Bruschetta na grzankach chrupiących z dorszem, rozpływającym się jajkiem, oscypkiem i kurkami. Można się rozpłynąć jak żółtko kosztując tą przekąskę. Nie mogłam się od nich oderwać takie to dobre.
5 kromek chleba
5 jajek małych
5 pomidorków koktajlowych
15 dkg kurek
sól, pieprz
koper świeży
5 kawałków dorsza
przyprawa do ryb
kilka fasolek szparagowych ugotowanych
10 dkg oscypka nitek
bazylia świeża
1 łyżka masła
1 łyżka octu
olej rzepakowy
Dorsza posypuję przyprawą do ryb, solę, pieprzę i odstawiam na 30 minut do lodówki. Układam w naczyniu do zapiekania i wstawiam do nagrzanego piekarnika temp 180 stopni na 15 minut. Pomidorki kroję na pół i też zapiekam równocześnie.

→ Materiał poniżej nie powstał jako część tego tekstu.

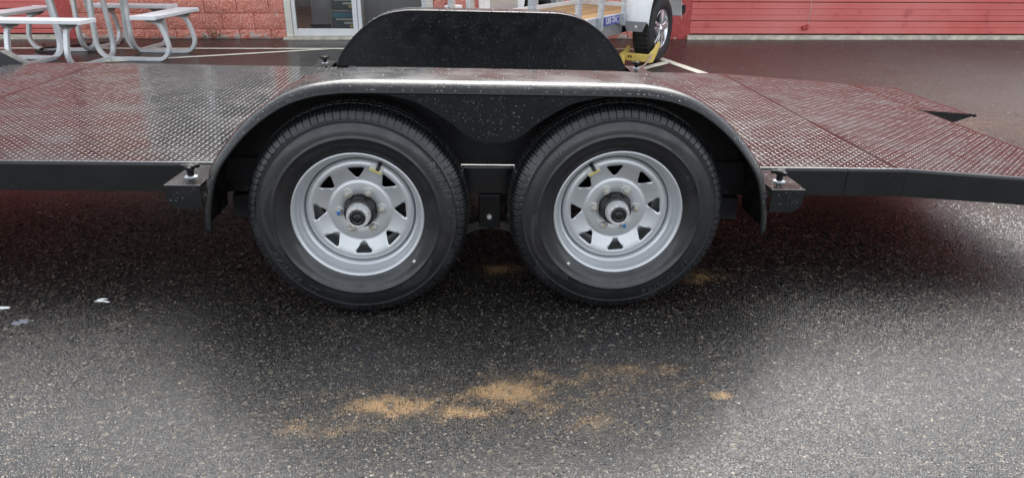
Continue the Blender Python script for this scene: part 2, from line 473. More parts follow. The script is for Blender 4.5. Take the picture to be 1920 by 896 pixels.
# ------------------------------------------------------------------ mesh helpers
class MB:
    def __init__(s):
        s.v, s.f, s.sm = [], [], []
    def add(s, vs, fs, smooth=False):
        o = len(s.v)
        s.v += [tuple(p) for p in vs]
        s.f += [tuple(i + o for i in f) for f in fs]
        s.sm += [smooth] * len(fs)
        return s
    def box(s, x0, x1, y0, y1, z0, z1, M=None):
        vs = [(x, y, z) for z in (z0, z1) for y in (y0, y1) for x in (x0, x1)]
        if M is not None:
            vs = [M @ Vector(p) for p in vs]
        return s.add(vs, [(0, 2, 3, 1), (4, 5, 7, 6), (0, 1, 5, 4), (2, 6, 7, 3), (0, 4, 6, 2), (1, 3, 7, 5)])
    def bbox(s, x0, x1, y0, y1, z0, z1, b=0.004):
        """box with chamfered edges"""
        bm = bmesh.new()
        bmesh.ops.create_cube(bm, size=1.0)
        for v in bm.verts:
            v.co = Vector(((x0 + x1) / 2 + v.co.x * (x1 - x0), (y0 + y1) / 2 + v.co.y * (y1 - y0), (z0 + z1) / 2 + v.co.z * (z1 - z0)))
        bmesh.ops.bevel(bm, geom=bm.edges[:], offset=b, segments=2, affect='EDGES', profile=0.5)
        bm.verts.index_update()
        s.add([v.co.copy() for v in bm.verts], [tuple(v.index for v in f.verts) for f in bm.faces])
        bm.free()
        return s
    def prism(s, poly, a0, a1, axis='y'):
        """extrude a 2D polygon; poly gives (x,z) for axis y, (x,y) for z, (y,z) for x"""
        def P(q, a):
            return {'y': (q[0], a, q[1]), 'z': (q[0], q[1], a), 'x': (a, q[0], q[1])}[axis]
        k = len(poly)
        vs = [P(q, a0) for q in poly] + [P(q, a1) for q in poly]
        fs = [(i, (i + 1) % k, k + (i + 1) % k, k + i) for i in range(k)]
        tri = geometry.tessellate_polygon([[Vector((q[0], q[1], 0)) for q in poly]])
        fs += [tuple(t) for t in tri] + [tuple(k + i for i in reversed(t)) for t in tri]
        return s.add(vs, fs)
    def lathe(s, prof, n=32, axis='y', smooth=True, closed=False, caps=False):
        """prof: list of (r, a) ; revolve round axis"""
        vs, fs = [], []
        for k in range(n):
            t = 2 * math.pi * k / n
            c, q = math.cos(t), math.sin(t)
            for (r, a) in prof:
                vs.append((r * c, a, r * q) if axis == 'y' else (r * c, r * q, a))
        m_ = len(prof)
        for k in range(n):
            k2 = (k + 1) % n
            for j in range(m_ - (0 if closed else 1)):
                j2 = (j + 1) % m_
                fs.append((k * m_ + j, k * m_ + j2, k2 * m_ + j2, k2 * m_ + j))
        if caps:
            fs.append(tuple(k * m_ for k in range(n)))
            fs.append(tuple(k * m_ + m_ - 1 for k in reversed(range(n))))
        return s.add(vs, fs, smooth)
    def tube(s, path, w, h=None, seg=4, smooth=False, upv=(0, 0, 1), caps=True):
        """sweep a rectangle (seg=4) or circle along path"""
        h = h or w
        pts = [Vector(p) for p in path]
        u0 = Vector(upv)
        rings = []
        for i, p in enumerate(pts):
            t = (pts[min(i + 1, len(pts) - 1)] - pts[max(i - 1, 0)]).normalized()
            sd = t.cross(u0)
            if sd.length < 1e-4:
                sd = t.cross(Vector((0, 1, 0.01)))
            sd.normalize()
            un = sd.cross(t).normalized()
            ring = []
            for k in range(seg):
                if seg == 4:
                    a, b = [(-1, -1), (1, -1), (1, 1), (-1, 1)][k]
                    ring.append(p + sd * (a * w / 2) + un * (b * h / 2))
                else:
                    an = 2 * math.pi * k / seg
                    ring.append(p + sd * (math.cos(an) * w / 2) + un * (math.sin(an) * h / 2))
            rings.append(ring)
        vs = [q for r_ in rings for q in r_]
        fs = []
        for i in range(len(rings) - 1):
            for k in range(seg):
                k2 = (k + 1) % seg
                fs.append((i * seg + k, i * seg + k2, (i + 1) * seg + k2, (i + 1) * seg + k))
        if caps:
            fs.append(tuple(reversed(range(seg))))
            fs.append(tuple((len(rings) - 1) * seg + k for k in range(seg)))
        return s.add(vs, fs, smooth)
    def mesh(s, name):
        me = bpy.data.meshes.new(name)
        me.from_pydata(s.v, [], s.f)
        me.polygons.foreach_set('use_smooth', s.sm)
        me.update()
        return me
    def build(s, name, material, parent=None, loc=None, rot=None, bevel=0.0, fix=True):
        me = s.mesh(name)
        if fix:
            bm = bmesh.new()
            bm.from_mesh(me)
            bmesh.ops.recalc_face_normals(bm, faces=bm.faces[:])
            bm.to_mesh(me)
            bm.free()
        return link(name, me, material, parent, loc, rot, bevel)

def link(name, me, material, parent=None, loc=None, rot=None, bevel=0.0):
    if material and not me.materials:
        me.materials.append(MATS[material])
    o = bpy.data.objects.new(name, me)
    col.objects.link(o)
    if parent:
        o.parent = parent
    if loc is not None:
        o.location = loc
    if rot is not None:
        o.rotation_euler = rot
    if bevel:
        b = o.modifiers.new('bevel', 'BEVEL')
        b.width = bevel
        b.segments = 2
        b.limit_method = 'ANGLE'
        b.angle_limit = R(35)
    return o

def empty(name, loc=(0, 0, 0), rot=(0, 0, 0), parent=None):
    o = bpy.data.objects.new(name, None)
    o.empty_display_size = 0.2
    col.objects.link(o)
    o.location = loc
    o.rotation_euler = rot
    if parent:
        o.parent = parent
    return o

def tag(o, label=None, cat=None, group=None, kind=None):
    for k, v in (('label', label), ('category', cat), ('group', group), ('kind', kind)):
        if v:
            o[k] = v
    return o

def copy_tree(o, parent=None):
    c = o.copy()
    col.objects.link(c)
    c.parent = parent
    for ch in list(o.children):
        copy_tree(ch, c)
    return c

def catmull(pts, n=6):
    P = [Vector(p) for p in pts]
    out = []
    for i in range(len(P) - 1):
        p0, p1, p2, p3 = P[max(i - 1, 0)], P[i], P[i + 1], P[min(i + 2, len(P) - 1)]
        for k in range(n):
            t = k / n
            out.append(0.5 * ((2 * p1) + (p2 - p0) * t + (2 * p0 - 5 * p1 + 4 * p2 - p3) * t * t + (3 * p1 - p0 - 3 * p2 + p3) * t ** 3))
    out.append(P[-1])
    return out

def beads(name, samples, parent, rmin=0.0012, rmax=0.0032):
    """water beads: low domes standing on a surface. samples: list of (point, normal)"""
    vs, fs = [], []
    rings = [(1.0, 0.0), (0.86, 0.34), (0.5, 0.62)]
    for p, nn in samples:
        p, nn = Vector(p), Vector(nn).normalized()
        r = rmin + (rmax - rmin) * rng.random() ** 2.2
        a = nn.orthogonal().normalized()
        b = nn.cross(a)
        o = len(vs)
        sx, sy = 0.8 + 0.5 * rng.random(), 0.8 + 0.5 * rng.random()
        for (rr, hh) in rings:
            for k in range(6):
                t = k * math.pi / 3
                vs.append(p + a * (rr * r * sx * math.cos(t)) + b * (rr * r * sy * math.sin(t)) + nn * (hh * r))
        vs.append(p + nn * (0.72 * r))
        for j in range(2):
            for k in range(6):
                k2 = (k + 1) % 6
                fs.append((o + j * 6 + k, o + j * 6 + k2, o + j * 6 + 6 + k2, o + j * 6 + 6 + k))
        for k in range(6):
            fs.append((o + 12 + k, o + 12 + (k + 1) % 6, o + 18))
    mb = MB()
    mb.add(vs, fs, True)
    return tag(mb.build(name, 'water_bead', parent, fix=False), kind='stuff')

# ------------------------------------------------------------------ the lot
S = 150
g = MB().add([(-S, -S, 0), (S, -S, 0), (S, S, 0), (-S, S, 0)], [(0, 1, 2, 3)])
tag(g.build('asphalt_lot', 'wet_asphalt'), kind='structure')

def wave_noise(x, y, freq, seed, oct_=4):
    r = np.random.default_rng(seed)
    t = np.zeros_like(x)
    a, norm = 1.0, 0.0
    for o in range(oct_):
        for _ in range(4):
            th = r.uniform(0, 2 * np.pi)
            k = freq * (2 ** o) * r.uniform(0.7, 1.3)
            t += a * np.sin((x * np.cos(th) + y * np.sin(th)) * k * 2 * np.pi + r.uniform(0, 6.28))
        norm += a * 2
        a *= 0.62
    return 0.5 + 0.5 * t / norm

def aggregate():
    """the stones of the asphalt in front of the trailer, each a low flat-topped pebble"""
    P, G_ = [], []
    y, i = 1.20, 0
    while y < 3.35:
        gq = max(1.0, y / 1.9) ** 1.3
        sp = 0.0069 * gq
        w_ = 0.80 * y + 0.22
        xs = np.arange(-w_, w_, sp) + (sp / 2 if i % 2 else 0)
        P.append(np.stack([xs, np.full_like(xs, y)], 1))
        G_.append(np.full(len(xs), gq))
        y += sp * 0.87
        i += 1
    P, G_ = np.concatenate(P), np.concatenate(G_)
    P += nrg.normal(0, 0.0013, P.shape) * G_[:, None]
    kp = nrg.random(len(P)) > 0.10 + 0.9 * np.clip((P[:, 1] - 2.9) / 0.45, 0, 1)
    P, G_ = P[kp], G_[kp]
    film = wave_noise(P[:, 0], P[:, 1], 0.8, 5)
    N = len(P)
    r = nrg.uniform(0.0024, 0.0039, N) * G_
    big = nrg.random(N) < 0.025
    r[big] *= nrg.uniform(1.25, 1.9, big.sum())
    h = nrg.uniform(0.0003, 0.0010, N) * np.where(big, 1.4, 1.0)
    K = 5
    ph = nrg.uniform(0, 6.28, N)
    ang = ph[:, None] + np.arange(K)[None] * 2 * np.pi / K
    rad = r[:, None] * nrg.uniform(0.75, 1.2, (N, K))
    bx_, by_ = P[:, :1] + rad * np.cos(ang), P[:, 1:] + rad * np.sin(ang)
    tx, ty = P[:, :1] + 0.74 * rad * np.cos(ang), P[:, 1:] + 0.74 * rad * np.sin(ang)
    sl = 0.075 * (0.55 + 0.9 * film)
    und = lambda sd: (wave_noise(P[:, 0], P[:, 1], 20, sd, 3) - 0.5) * 0.42
    gx, gy = nrg.normal(0, 1, N) * sl + und(21), nrg.normal(0, 1, N) * sl + und(22)
    tz = h[:, None] + gx[:, None] * (tx - P[:, :1]) + gy[:, None] * (ty - P[:, 1:])
    V = np.empty((N, 2 * K, 3))
    V[:, :K, 0], V[:, :K, 1], V[:, :K, 2] = bx_, by_, -0.0004
    V[:, K:, 0], V[:, K:, 1], V[:, K:, 2] = tx, ty, np.maximum(tz, 0.0001)
    V = V.reshape(-1, 3)
    quads = np.array([(k, (k + 1) % K, K + (k + 1) % K, K + k) for k in range(K)])
    top = np.arange(K, 2 * K)
    one = np.concatenate([quads.ravel(), top])
    L_ = (one[None] + (np.arange(N) * 2 * K)[:, None]).ravel().astype(np.int32)
    sizes = np.array([4] * K + [K], dtype=np.int32)
    tot = np.tile(sizes, N)
    starts = np.concatenate([[0], np.cumsum(tot)[:-1]]).astype(np.int32)
    me = bpy.data.meshes.new('asphalt_aggregate')
    me.vertices.add(len(V))
    me.vertices.foreach_set('co', V.ravel().astype(np.float32))
    me.loops.add(len(L_))
    me.loops.foreach_set('vertex_index', L_)
    me.polygons.add(len(starts))
    me.polygons.foreach_set('loop_start', starts)
    me.update(calc_edges=True)
    # colour and gloss of each stone
    u = nrg.random(N)
    base = np.interp(u, [0, 0.50, 0.76, 0.89, 0.965, 1.0], [0.006, 0.011, 0.022, 0.055, 0.13, 0.26])
    warm = nrg.uniform(0.0, 1.0, N) * np.clip((base - 0.015) / 0.05, 0, 1)
    C_ = np.stack([base, base * (1 - 0.18 * warm), base * (1 - 0.48 * warm)], 1)
    C_ *= np.array([1.04, 0.96, 0.86])
    rough = nrg.uniform(0.06, 0.22, N)
    m_ = np.zeros(N)
    for (x, y, rx, ry, w) in SAND:
        d2 = ((P[:, 0] - x) / rx) ** 2 + ((P[:, 1] - y) / ry) ** 2
        m_ = np.maximum(m_, w * np.exp(-0.42 * d2))
    m_ = m_ * (wave_noise(P[:, 0], P[:, 1], 9, 8) * 2.2 - 0.35)
    cov = np.clip((m_ - 0.18 + nrg.normal(0, 0.06, N)) * 1.35, 0, 0.80)[:, None]
    sand = np.array([0.42, 0.255, 0.105]) * nrg.uniform(0.8, 1.1, (N, 1))
    C_ = C_ * (1 - cov) + sand * cov
    rough = rough * (1 - cov[:, 0]) + 0.7 * cov[:, 0]
    rgba = np.concatenate([C_, rough[:, None]], 1)
    att = me.attributes.new('stone', 'FLOAT_COLOR', 'POINT')
    att.data.foreach_set('color', np.repeat(rgba, 2 * K, axis=0).ravel().astype(np.float32))
    return tag(link('asphalt_aggregate', me, 'wet_stones'), 'packed wet dark stones of the asphalt surface in the foreground', 'asphalt', kind='stuff')
aggregate()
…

W garnku zagotowuję litr wody z odrobiną soli i łyżką octu. Do gotującej się wody wbijam jajka delikatnie i gotuję na wolnym ogniu około dwie minuty. Z wierzchu mają się ściąć ale w środku mają być płynne, wyjmuję na talerz. Na patelni na oleju przesmażam umyte kurki, doprawiam solą, pieprzem, koperkiem.
Chleb smaruje masłem i wstawiam do piekarnika na 10 minut temp 180 stopni razem z rybą. Na każdej kromce układam nitki sera, kawałek ryby, kurki, pomidorki, jajko, fasolkę, koperek, bazylię.